Türkiye Cumhuriyeti’ni kuran irade, bu maddeleri anayasa içinde koruma altına alarak, değiştirilemez olduklarını açıkça belirtmiştir. Ülkemizin istikrarı, birliği ve bütünlüğü bu maddelere dayanmaktadır. Dolayısıyla, Sayın Kurtulmuş’un meclis başkanı olarak bu maddeleri tartışmaya açma çabası, anayasal bir ihlal olmanın ötesinde, Türkiye Cumhuriyeti’nin temel değerlerine yapılmış bir saldırıdır. Meclis başkanlığı, bu ülkenin en yüksek yasama organının başında olmayı, milletin iradesini temsil etmeyi ve anayasanın koruyuculuğunu üstlenmeyi gerektirir. Bu pozisyondaki bir ismin, anayasanın değiştirilmesi dahi teklif edilemeyen maddesini tartışmaya açması, milletin güvenini sarsar ve ülkemizi kaosa sürükler.
Bu ülkenin halkı, cumhuriyetin kazanımlarını kolay elde etmedi. Bağımsızlık mücadelesiyle kurulan Türkiye Cumhuriyeti, laik ve demokratik ilkeleriyle çağdaş dünyanın bir parçası haline geldi. Anayasanın ilk dört maddesi bu mücadelenin hukuki bir sonucu olarak şekillendi. Hiçbir kişi ya da makam, bu maddeleri tartışmaya açarak milletin aklıyla alay edemez, milletin değerlerine gölge düşüremez.
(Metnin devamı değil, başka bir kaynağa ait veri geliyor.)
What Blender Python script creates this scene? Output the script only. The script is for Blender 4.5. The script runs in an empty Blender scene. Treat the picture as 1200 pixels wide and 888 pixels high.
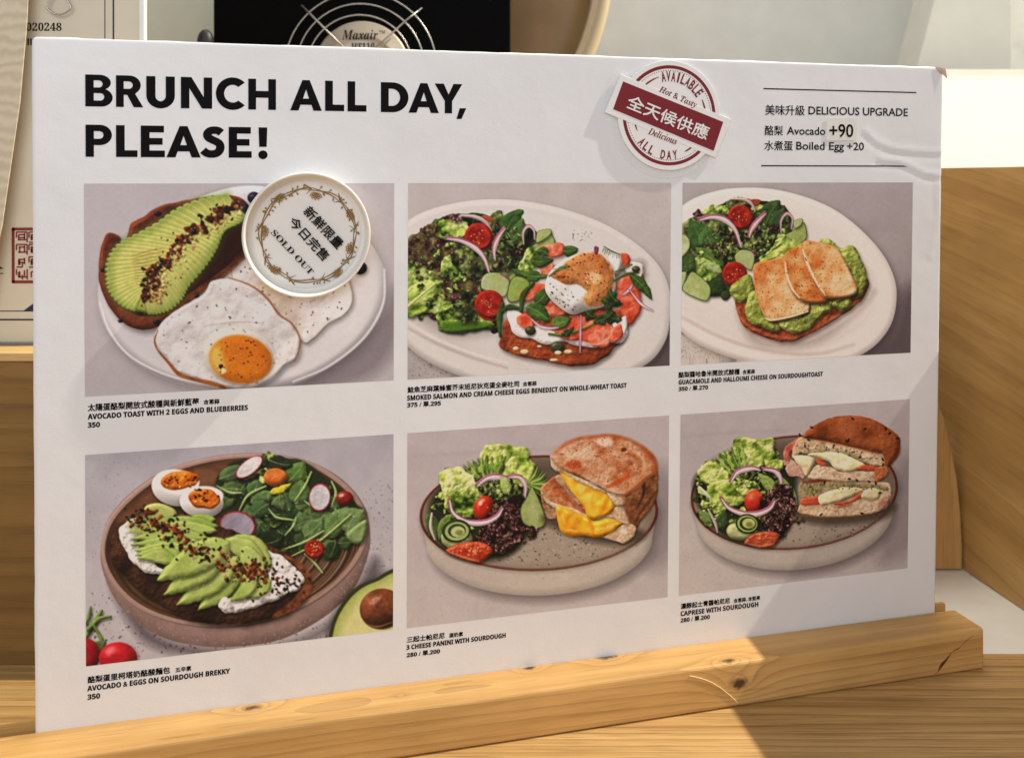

Kurtulmuş’un temsil ettiği makam, bu hassasiyetin bilincinde olmalıdır.
Bugün bilinçli vatandaşlarımız anayasanın ilk dört maddesini çok iyi biliyor. Ancak tekrar etmek her zaman önemlidir. Bu maddeler cumhuriyetimizin teminatıdır. Milletin aklıyla dalga geçmek, bu maddeleri tartışmaya açmak, sadece anayasal düzenimizi değil, ülkemizin geleceğini de tehlikeye atar. O yüzden bu konuyu gündeme taşımak, kamuoyunu bilgilendirmek ve anayasanın bu maddelerinin teklif dahi edilemeyeceğini bir kez daha hatırlatmak şart oldu. Çünkü bu maddeler, ülkenin varoluş nedenidir ve değiştirilemez.
Cumhuriyetin temel ilkelerine, demokrasiye ve laik düzene yönelik her türlü girişimin karşısında durmak, Türkiye Cumhuriyeti’nin her vatandaşının sorumluluğudur. Bu sorumluluğu en yüksek mevkilerde bulunan kişiler çok daha fazla taşımak zorundadır. Bu yüzden Sayın Kurtulmuş’un pozisyonunu ve anayasa konusundaki yaklaşımını bir kez daha gözden geçirmesi, milletin iradesine saygı duyması şarttır.